Der Tag, an dem die Ratte schneller war als wir
Und warum ich seitdem jedem dunklen Eck mit Angst begegne.
Wir waren schon immer ein bisschen abgehärtet.
Verdorbene Ware, kaputte Kühlungen, Lieferanten, die glauben, wir merken TK-Ware nicht – kennen wir alles. Aber dieser Tag? Der hat Maßstäbe gesetzt.
Denn dieser Tag hatte ein zusätzliches Teammitglied. Ungebeten. Haarig.
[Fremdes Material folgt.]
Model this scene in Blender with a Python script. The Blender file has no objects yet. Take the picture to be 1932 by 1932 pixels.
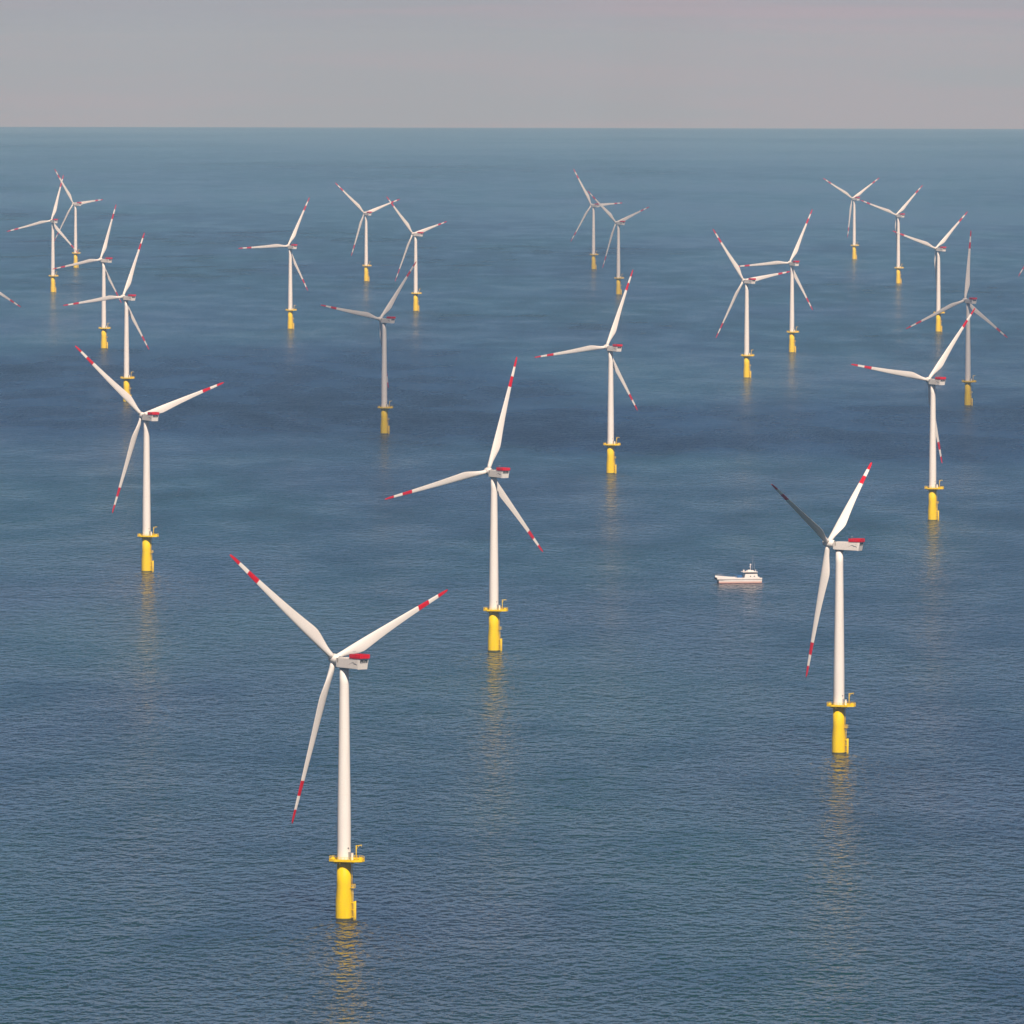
import bpy, bmesh, math, random
from mathutils import Vector, Matrix, noise

# ------------------------------------------------------------------ camera, sky, sun, exposure
SC = bpy.context.scene
COL = SC.collection
RE = 7.4e6                       # earth radius with ordinary refraction, metres: the sea really curves away
CAM_H = 304.11

def R(d):
    return math.radians(d)

cam_d = bpy.data.cameras.new('camera')
cam = bpy.data.objects.new('camera', cam_d)
COL.objects.link(cam)
PITCH, ROLL = 0.05174688, -0.00207773
cam.matrix_world = (Matrix.Translation((0, 0, CAM_H)) @ Matrix.Rotation(math.pi / 2 - PITCH, 4, 'X')
                    @ Matrix.Rotation(-ROLL, 4, 'Z'))
cam_d.sensor_width = 36.0
cam_d.lens = 16975.09 / 1932.0 * 36.0
cam_d.clip_start = 1.0
cam_d.clip_end = 250000.0
SC.camera = cam

SUN_EL, SUN_AZ = 45.0, 12.0      # azimuth: degrees to the right of straight behind the camera
sun_dir = Vector((math.sin(R(SUN_AZ)) * math.cos(R(SUN_EL)), -math.cos(R(SUN_AZ)) * math.cos(R(SUN_EL)), math.sin(R(SUN_EL))))

world = bpy.data.worlds.new('World')
SC.world = world
world.use_nodes = True
wn, wl = world.node_tree.nodes, world.node_tree.links
wn.clear()
w_out = wn.new('ShaderNodeOutputWorld')
sky = wn.new('ShaderNodeTexSky')
sky.sky_type = 'NISHITA'
sky.sun_disc = False
sky.sun_elevation = R(SUN_EL)
sky.sun_rotation = R(180.0 - SUN_AZ)
sky.altitude = 0.0
sky.air_density = 0.7
sky.dust_density = 0.2
sky.ozone_density = 4.0
bg1 = wn.new('ShaderNodeBackground')
bg1.inputs['Strength'].default_value = 0.085
tint = wn.new('ShaderNodeMix')
tint.data_type = 'RGBA'
tint.blend_type = 'MULTIPLY'
tint.inputs['Factor'].default_value = 1.0
tint.inputs['B'].default_value = (0.15, 0.41, 0.74, 1)       # deep clear blue between the cloud layers
wl.new(sky.outputs['Color'], tint.inputs['A'])
wl.new(tint.outputs['Result'], bg1.inputs['Color'])
tc = wn.new('ShaderNodeTexCoord')
sep = wn.new('ShaderNodeSeparateXYZ')
wl.new(tc.outputs['Generated'], sep.inputs[0])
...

Und verdammt schnell.
Die ersten Hinweise kamen schleichend.
Eine aufgerissene Verpackung hier, ein paar Krümel da, Spuren, die aussahen wie Dreck, aber irgendwie… zu sauber dafür waren.
Der Azubi meinte: „Vielleicht war’s die Katze vom Hof.“
Bruder. Wir sind im dritten Stock. In einem Altbau.
Die einzige Katze, die hier was reißt, bin ich nach vier Espressi und einem Bier.
Am Abend war volles Haus. Wir rotieren. Ich bin gerade dabei, drei Teller Wildschweinragout zu finishen, während der Chef die Garnelen für die Vorspeise flambiert. Alles normal – bis ein gellender Schrei aus der Spüle kommt.
„DA IST WAS GELAUFEN!“
Ich denk noch: Bestimmt wieder irgendein Idiot, der seinen eigenen Schatten gesehen hat. Aber dann renn ich rüber – und seh sie.
Die Ratte.
Nicht klein. Nicht süß. Nicht niedlich.
Ein Monster. Ein pelziges Geschoss mit Selbstbewusstsein.
Sie läuft quer durch die Spülküche, quer über den Boden, schnurstracks in den Lagerraum.
Der Azubi steht wie eingefroren. Ich ruf nur:
„Mach die Tür zu! SCHNELL!“
Zu spät.
Das Ding war weg.
Versteckt.
Und wir alle wussten:
Die ist noch da. Und sie beobachtet uns.
Der Chef wird blass.
„Wenn das ein Gast sieht, sind wir geliefert.“
Ich:
„Wenn ich das Ding nochmal seh, bin ich auch geliefert.“
Wir machen weiter – mit einem Auge auf den Pass, dem anderen auf den Boden. Ich hör Geräusche, wo keine sind. Bewegungen im Augenwinkel. Ich fang an, an meinem Verstand zu zweifeln.
Die Gäste essen. Lachen. Trinken.
Und wir spielen Mäuschenjagd zwischen den Gängen.
Später – gegen Feierabend – entscheiden wir, das Vieh zu stellen.
Mit Eimer, Handschuhen und einem Besen bewaffnet, gehen wir in den Lagerraum wie eine Spezialeinheit.
Wir räumen alles raus. Kisten, Säcke, Boxen.
Und da – in der Ecke – sitzt sie.
Und schaut uns an. Mit diesem Blick.
So ein „Na, ihr kleinen Bitches?“-Blick.
Ich renn los, Besen voran. Sie schießt unter dem Regal durch, wir schreien alle durcheinander, der Azubi wirft den Eimer, der Chef stolpert, ich fall fast in die Kartoffelkiste.
Am Ende?
Hat sie’s geschafft. Wieder entwischt.
Das Vieh war zu schnell.
Wir haben den Kammerjäger gerufen. Der kam zwei Tage später. Hat Spuren gefunden. Fallen aufgestellt.
Und was ist passiert?
Nichts.
Sie war weg. Einfach weg. Wie ein Schatten, der nur gekommen ist, um uns zu zeigen:
„Ihr seid nie sicher. Nie.“
Fazit:
Wenn du in der Küche denkst, du hast alles unter Kontrolle – dann kommt die Realität auf vier kleinen Pfoten und lacht dir ins Gesicht.
Wir haben sie nicht erwischt.
Aber sie hat was hinterlassen:
Trauma. Paranoia.
Und verdammt viele Witze über „unser neues Haustier“.